The Qur’an admonishes: “And hold fast, all of you together, to the rope of Allah, and do not be divided.” (Al-Imran: 103)

Yet today, we have forsaken that rope, and in its place embraced the silken snare spun in Tel Aviv. The very name of Abraham, whose footprints remain etched in the stone of Safa, once summoned men to the creed of la ilaha illallah. Now, that name has been repurposed to auction off Jerusalem, inch by sacred inch.

O people of the pen! O keepers of conscience! Is it not time to halt the caravans marching silently beside the idols of our age? O people of the East! Have you forgotten the day when Salahuddin’s sword shattered the Crusader chains from the soil of al-Aqsa? That mosque still stands, that mihrab still faces heaven, but its custodians now bow not in prayer, but at negotiation tables.

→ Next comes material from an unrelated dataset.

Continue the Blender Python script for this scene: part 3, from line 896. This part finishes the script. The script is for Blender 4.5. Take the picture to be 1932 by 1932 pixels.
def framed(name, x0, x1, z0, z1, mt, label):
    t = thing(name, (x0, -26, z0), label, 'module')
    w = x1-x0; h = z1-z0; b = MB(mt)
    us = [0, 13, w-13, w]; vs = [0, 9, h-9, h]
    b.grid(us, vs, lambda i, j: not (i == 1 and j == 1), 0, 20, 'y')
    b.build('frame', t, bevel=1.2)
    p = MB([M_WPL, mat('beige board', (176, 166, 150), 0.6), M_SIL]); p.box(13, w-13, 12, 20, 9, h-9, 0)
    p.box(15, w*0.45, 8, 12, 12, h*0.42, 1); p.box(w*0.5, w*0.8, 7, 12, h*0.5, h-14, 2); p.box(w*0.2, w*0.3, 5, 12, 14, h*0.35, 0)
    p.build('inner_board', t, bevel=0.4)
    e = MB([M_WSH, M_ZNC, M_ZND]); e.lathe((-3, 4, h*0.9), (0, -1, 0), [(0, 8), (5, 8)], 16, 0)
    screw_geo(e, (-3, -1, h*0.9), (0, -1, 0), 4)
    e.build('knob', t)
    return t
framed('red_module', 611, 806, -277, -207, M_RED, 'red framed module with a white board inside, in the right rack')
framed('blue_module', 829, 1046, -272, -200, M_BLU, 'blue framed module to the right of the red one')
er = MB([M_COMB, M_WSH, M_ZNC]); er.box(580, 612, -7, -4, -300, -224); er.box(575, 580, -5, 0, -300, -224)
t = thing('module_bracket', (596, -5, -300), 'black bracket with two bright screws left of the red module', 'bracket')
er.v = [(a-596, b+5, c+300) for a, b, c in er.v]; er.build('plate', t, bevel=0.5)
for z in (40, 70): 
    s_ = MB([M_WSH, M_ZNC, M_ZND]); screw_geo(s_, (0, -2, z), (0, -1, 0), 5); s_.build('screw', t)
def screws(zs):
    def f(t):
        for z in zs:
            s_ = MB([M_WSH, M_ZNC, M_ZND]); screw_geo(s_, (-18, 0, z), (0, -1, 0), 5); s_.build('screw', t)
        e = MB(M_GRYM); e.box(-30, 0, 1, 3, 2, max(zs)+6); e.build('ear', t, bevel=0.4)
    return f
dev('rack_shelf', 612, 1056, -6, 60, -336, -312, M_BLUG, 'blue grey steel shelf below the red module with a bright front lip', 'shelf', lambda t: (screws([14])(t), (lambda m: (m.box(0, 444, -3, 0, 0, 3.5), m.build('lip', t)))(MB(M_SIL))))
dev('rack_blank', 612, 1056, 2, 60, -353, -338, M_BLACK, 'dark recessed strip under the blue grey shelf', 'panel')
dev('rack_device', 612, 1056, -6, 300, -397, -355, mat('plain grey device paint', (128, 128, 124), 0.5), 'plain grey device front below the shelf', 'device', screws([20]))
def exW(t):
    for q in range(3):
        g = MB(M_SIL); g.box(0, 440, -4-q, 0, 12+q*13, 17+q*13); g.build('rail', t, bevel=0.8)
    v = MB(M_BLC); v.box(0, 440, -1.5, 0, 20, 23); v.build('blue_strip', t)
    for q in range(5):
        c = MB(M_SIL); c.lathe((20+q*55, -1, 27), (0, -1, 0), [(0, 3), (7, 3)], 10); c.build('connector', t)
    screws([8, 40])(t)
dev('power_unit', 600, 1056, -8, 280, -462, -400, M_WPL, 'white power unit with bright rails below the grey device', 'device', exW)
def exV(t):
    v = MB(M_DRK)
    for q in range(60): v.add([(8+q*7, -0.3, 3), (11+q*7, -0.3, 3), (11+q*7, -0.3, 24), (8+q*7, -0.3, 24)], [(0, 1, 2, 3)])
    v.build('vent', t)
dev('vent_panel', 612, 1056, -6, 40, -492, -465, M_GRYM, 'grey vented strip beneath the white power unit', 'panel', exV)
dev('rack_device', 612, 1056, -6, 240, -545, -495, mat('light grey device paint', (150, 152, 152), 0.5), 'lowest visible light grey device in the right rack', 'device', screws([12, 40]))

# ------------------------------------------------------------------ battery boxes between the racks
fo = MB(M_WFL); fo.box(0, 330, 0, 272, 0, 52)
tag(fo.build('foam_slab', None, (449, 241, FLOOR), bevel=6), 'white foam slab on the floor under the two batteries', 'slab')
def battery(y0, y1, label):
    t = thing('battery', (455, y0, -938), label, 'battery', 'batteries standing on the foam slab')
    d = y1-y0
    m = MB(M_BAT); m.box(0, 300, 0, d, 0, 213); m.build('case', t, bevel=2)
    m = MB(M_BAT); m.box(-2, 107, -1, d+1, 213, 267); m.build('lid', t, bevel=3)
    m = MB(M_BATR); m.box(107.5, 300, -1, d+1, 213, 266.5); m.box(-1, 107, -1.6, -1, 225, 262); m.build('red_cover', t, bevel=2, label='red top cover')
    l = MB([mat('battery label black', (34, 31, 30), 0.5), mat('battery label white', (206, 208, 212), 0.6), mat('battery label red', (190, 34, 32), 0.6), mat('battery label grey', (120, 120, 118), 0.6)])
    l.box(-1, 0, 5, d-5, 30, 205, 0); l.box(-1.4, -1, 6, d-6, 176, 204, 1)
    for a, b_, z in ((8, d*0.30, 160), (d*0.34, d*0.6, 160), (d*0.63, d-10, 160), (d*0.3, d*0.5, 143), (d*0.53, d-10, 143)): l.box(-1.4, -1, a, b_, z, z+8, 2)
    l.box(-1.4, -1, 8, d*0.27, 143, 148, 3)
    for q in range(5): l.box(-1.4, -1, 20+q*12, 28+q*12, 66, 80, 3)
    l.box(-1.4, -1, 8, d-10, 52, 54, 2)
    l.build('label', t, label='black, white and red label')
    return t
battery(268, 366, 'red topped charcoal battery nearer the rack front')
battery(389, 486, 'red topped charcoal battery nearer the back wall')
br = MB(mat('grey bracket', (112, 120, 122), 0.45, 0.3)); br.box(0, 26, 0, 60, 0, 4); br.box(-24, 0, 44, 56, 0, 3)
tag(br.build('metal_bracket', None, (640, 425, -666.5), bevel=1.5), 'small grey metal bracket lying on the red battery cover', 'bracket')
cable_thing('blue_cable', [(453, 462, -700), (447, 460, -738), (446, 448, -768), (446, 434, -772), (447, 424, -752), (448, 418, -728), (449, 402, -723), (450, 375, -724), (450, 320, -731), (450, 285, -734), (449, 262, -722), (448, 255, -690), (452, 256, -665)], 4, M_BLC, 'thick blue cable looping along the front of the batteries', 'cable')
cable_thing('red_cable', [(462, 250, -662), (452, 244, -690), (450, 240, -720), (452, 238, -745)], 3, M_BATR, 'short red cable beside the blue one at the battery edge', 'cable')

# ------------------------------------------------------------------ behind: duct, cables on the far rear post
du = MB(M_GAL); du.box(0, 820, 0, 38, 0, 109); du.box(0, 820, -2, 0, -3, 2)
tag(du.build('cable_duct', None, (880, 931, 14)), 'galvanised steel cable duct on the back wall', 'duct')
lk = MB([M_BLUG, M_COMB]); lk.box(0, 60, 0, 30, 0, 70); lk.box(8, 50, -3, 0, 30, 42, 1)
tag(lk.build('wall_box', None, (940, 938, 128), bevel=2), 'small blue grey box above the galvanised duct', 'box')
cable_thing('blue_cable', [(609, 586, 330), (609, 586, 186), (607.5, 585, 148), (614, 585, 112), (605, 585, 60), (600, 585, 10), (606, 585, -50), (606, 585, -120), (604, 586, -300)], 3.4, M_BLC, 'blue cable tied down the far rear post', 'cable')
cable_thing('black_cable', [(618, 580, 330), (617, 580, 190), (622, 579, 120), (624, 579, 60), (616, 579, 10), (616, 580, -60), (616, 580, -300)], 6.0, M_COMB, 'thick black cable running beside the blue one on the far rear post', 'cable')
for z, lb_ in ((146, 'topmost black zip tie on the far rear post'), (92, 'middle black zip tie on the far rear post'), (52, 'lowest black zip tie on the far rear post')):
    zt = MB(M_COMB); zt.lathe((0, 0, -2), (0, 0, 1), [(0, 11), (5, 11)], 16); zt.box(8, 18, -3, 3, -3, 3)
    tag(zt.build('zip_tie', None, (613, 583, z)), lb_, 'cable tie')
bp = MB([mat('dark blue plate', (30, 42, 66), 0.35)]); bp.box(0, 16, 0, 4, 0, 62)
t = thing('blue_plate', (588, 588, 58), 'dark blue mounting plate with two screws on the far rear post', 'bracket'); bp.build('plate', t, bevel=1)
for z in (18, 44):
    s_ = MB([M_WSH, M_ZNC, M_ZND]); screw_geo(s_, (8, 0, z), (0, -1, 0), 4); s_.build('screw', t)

Why then do we seek their approval, bartering dignity for diplomacy? Will these accords bring peace—or will they, beneath their velvet veneer, distort our identity and fracture our spirit? Let it not be forgotten this is the land where the Prophet Muhammad (peace be upon him) led the prophets in prayer on the night of ascension. Where Umar ibn al-Khattab entered Jerusalem barefoot, his sandals in hand, upon sacred earth. A land made holy by prostration—now spread upon the banquet tables of diplomatic appetite.

Did Umar not declare, “If a dog were to die thirsty on the banks of the Euphrates, Umar would be held accountable”? And shall no question be asked today of the tears of al-Aqsa?

This is not an article—it is the knocking of a restless conscience. A dawn-call in the dead of collective slumber. A cry yet unspoken but echoing in the chambers of every believing heart.

Let us give voice to that cry. Let us robe our protest in the dignity of scholarship. Let us tear through the velvet veil of the Abraham Accords to reveal the political coercion, the spiritual deceit, and the cultural conquest buried beneath. For if history has taught us anything, it is this: power can subjugate men, but it cannot conquer nations.

And in the land of Palestine, that wound upon the brow of history, every new peace bleeds like a fresh betrayal.